TASK
Return only those lines from the line containing "Write the bpy" to the line containing "C = S.collection", both included, and please omit the pictures.

EXTRACTED ENTRIES
━━━━━━━━━━

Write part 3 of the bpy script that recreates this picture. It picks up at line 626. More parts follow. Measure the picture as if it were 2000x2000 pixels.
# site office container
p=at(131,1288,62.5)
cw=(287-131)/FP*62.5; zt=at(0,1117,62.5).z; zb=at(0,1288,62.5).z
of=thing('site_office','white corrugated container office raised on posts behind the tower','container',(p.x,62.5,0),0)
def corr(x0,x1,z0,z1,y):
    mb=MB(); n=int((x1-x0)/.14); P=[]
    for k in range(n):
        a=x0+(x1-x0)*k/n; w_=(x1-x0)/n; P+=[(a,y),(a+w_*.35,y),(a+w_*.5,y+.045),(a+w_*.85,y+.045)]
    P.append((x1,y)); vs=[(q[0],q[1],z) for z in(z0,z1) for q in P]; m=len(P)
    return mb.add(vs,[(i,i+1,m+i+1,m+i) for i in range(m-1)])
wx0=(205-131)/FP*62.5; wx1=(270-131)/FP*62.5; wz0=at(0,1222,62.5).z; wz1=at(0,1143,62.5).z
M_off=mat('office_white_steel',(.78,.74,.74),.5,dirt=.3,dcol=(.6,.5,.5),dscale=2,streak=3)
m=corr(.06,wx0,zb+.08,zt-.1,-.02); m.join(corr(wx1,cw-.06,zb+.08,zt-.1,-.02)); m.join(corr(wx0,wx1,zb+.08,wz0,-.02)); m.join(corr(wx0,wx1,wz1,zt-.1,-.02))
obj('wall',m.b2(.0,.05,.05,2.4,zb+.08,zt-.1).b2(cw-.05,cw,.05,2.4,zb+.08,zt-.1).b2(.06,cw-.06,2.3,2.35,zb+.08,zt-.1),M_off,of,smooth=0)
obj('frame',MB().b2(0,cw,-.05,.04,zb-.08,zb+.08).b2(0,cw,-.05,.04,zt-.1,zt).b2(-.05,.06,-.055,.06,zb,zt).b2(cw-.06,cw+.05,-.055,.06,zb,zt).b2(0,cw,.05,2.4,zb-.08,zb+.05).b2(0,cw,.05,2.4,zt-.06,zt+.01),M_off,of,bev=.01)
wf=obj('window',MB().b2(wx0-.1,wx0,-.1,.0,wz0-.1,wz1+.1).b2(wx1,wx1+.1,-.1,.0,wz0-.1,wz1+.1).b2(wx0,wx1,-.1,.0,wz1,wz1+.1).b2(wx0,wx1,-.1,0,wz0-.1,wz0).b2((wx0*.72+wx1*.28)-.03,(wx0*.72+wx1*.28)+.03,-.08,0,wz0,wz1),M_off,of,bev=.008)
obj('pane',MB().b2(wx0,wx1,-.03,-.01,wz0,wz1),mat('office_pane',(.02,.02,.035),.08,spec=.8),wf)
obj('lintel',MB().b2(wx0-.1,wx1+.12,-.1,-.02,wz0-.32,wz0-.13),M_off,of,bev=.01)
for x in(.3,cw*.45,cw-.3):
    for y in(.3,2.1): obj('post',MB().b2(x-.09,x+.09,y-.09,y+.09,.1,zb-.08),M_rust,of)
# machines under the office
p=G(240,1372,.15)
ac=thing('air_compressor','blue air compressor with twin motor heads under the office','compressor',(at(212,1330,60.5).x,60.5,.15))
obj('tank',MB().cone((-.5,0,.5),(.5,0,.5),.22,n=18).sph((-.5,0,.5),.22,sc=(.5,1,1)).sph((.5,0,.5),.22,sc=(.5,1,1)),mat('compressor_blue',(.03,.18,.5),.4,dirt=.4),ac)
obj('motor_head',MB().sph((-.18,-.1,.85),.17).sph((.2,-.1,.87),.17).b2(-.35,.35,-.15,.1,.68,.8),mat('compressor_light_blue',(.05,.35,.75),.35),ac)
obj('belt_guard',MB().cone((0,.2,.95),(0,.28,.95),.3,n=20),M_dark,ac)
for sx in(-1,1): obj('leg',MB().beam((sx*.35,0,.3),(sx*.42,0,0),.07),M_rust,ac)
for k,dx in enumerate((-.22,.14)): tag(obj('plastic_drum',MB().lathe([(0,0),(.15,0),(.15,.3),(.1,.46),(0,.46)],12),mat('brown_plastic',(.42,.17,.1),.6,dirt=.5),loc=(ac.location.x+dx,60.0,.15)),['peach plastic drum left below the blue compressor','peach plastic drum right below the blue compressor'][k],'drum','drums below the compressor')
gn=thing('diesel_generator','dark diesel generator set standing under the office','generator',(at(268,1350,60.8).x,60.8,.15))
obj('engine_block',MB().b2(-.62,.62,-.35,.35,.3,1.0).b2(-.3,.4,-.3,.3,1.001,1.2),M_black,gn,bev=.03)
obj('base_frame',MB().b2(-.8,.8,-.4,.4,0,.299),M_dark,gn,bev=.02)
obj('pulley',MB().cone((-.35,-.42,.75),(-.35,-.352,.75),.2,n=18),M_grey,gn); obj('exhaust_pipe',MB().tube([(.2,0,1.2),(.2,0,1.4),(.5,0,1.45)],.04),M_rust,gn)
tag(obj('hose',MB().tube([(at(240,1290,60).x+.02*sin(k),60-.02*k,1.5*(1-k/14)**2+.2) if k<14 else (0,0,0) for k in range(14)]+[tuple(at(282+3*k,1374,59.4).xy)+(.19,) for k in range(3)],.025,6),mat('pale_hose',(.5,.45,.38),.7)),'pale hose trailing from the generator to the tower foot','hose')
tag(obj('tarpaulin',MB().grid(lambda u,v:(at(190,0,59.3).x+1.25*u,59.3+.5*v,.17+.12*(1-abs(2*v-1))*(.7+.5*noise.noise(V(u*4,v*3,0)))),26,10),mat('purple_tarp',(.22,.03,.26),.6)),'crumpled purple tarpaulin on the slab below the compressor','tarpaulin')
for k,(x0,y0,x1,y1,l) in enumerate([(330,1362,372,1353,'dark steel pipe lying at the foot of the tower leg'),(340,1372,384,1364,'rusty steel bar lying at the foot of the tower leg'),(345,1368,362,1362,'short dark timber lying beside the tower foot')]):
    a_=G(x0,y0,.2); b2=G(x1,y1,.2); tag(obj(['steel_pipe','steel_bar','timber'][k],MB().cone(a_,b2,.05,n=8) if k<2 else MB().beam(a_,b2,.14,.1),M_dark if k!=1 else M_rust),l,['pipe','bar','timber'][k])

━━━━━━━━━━

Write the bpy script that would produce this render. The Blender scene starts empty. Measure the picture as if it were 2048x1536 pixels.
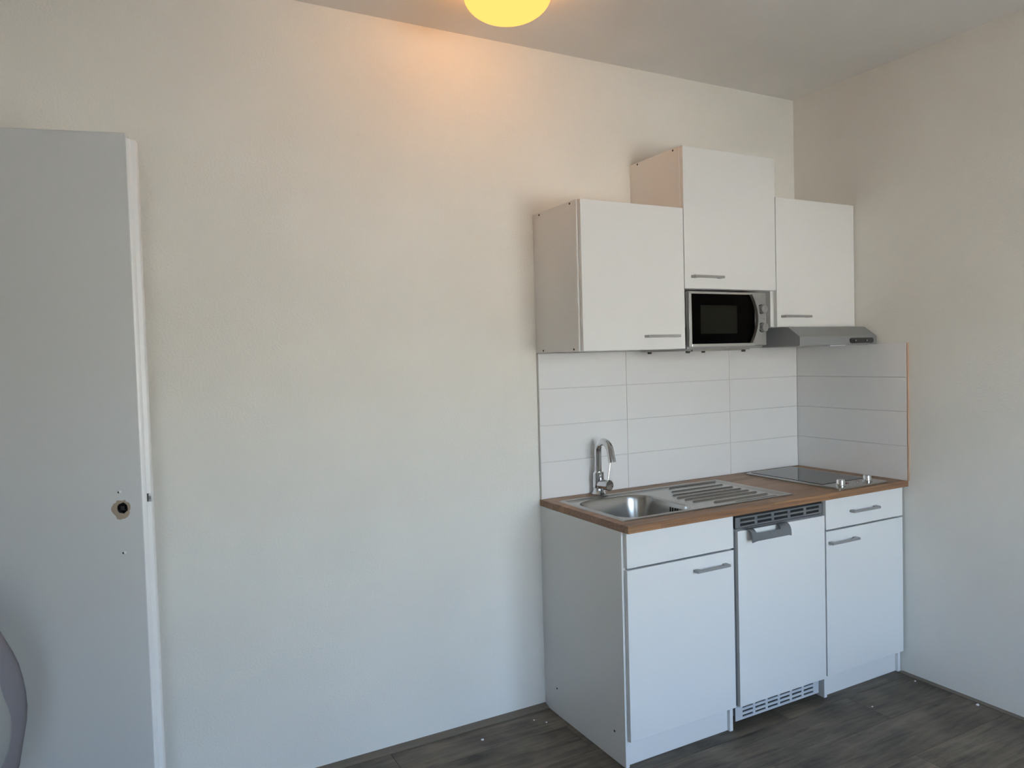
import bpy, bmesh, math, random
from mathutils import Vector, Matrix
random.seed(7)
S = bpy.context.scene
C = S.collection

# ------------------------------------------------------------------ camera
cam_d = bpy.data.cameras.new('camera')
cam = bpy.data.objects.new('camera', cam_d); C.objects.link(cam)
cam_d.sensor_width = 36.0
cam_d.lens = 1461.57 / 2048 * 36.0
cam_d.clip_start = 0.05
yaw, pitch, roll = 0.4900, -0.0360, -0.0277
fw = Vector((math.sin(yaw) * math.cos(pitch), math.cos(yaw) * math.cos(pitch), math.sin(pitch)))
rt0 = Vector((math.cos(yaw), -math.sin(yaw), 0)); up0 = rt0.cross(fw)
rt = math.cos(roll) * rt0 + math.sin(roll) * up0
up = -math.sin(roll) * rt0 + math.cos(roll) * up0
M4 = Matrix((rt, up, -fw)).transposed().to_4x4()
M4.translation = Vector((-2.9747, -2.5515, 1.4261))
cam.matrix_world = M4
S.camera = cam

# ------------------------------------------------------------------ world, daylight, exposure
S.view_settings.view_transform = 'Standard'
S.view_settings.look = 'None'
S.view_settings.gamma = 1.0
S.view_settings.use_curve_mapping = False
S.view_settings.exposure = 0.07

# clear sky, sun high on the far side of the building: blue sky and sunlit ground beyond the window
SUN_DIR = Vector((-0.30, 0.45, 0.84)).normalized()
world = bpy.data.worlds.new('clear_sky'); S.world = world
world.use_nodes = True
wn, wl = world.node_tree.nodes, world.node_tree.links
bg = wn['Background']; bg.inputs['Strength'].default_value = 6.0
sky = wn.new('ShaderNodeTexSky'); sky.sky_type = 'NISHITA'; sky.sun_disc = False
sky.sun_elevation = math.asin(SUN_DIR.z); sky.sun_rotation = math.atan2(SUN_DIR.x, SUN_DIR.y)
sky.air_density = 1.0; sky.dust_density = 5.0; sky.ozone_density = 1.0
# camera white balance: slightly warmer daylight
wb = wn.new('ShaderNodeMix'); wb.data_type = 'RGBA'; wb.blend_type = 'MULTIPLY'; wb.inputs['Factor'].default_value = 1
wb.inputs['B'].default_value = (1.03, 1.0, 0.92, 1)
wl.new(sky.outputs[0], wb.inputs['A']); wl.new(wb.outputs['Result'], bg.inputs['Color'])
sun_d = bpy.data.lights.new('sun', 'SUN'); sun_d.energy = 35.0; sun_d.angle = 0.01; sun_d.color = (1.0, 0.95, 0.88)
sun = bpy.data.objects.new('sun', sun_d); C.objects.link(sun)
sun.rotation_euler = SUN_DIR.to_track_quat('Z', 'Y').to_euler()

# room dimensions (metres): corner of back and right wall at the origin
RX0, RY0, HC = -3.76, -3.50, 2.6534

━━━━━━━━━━

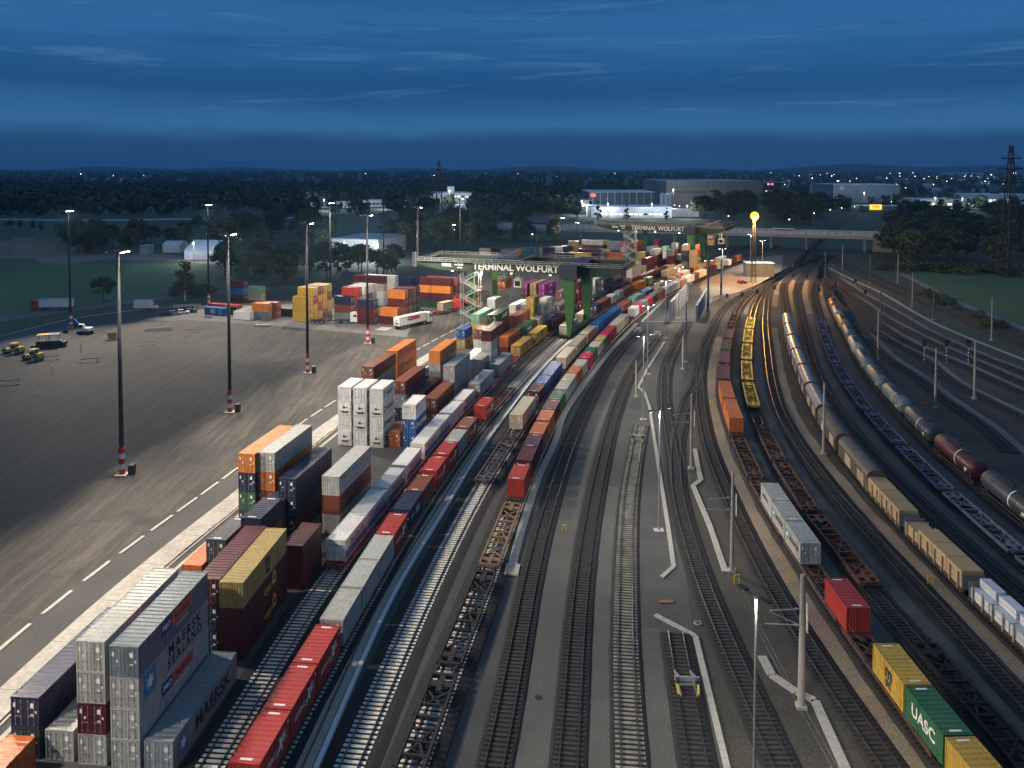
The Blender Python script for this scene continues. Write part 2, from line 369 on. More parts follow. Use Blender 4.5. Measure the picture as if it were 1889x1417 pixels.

━━━━━━━━━━

TASK RESULT
Write the bpy script that would produce this render. The Blender scene starts empty. Measure the picture as if it were 2048x1536 pixels.
import bpy, bmesh, math, random
from mathutils import Vector, Matrix
random.seed(7)
S = bpy.context.scene
C = S.collection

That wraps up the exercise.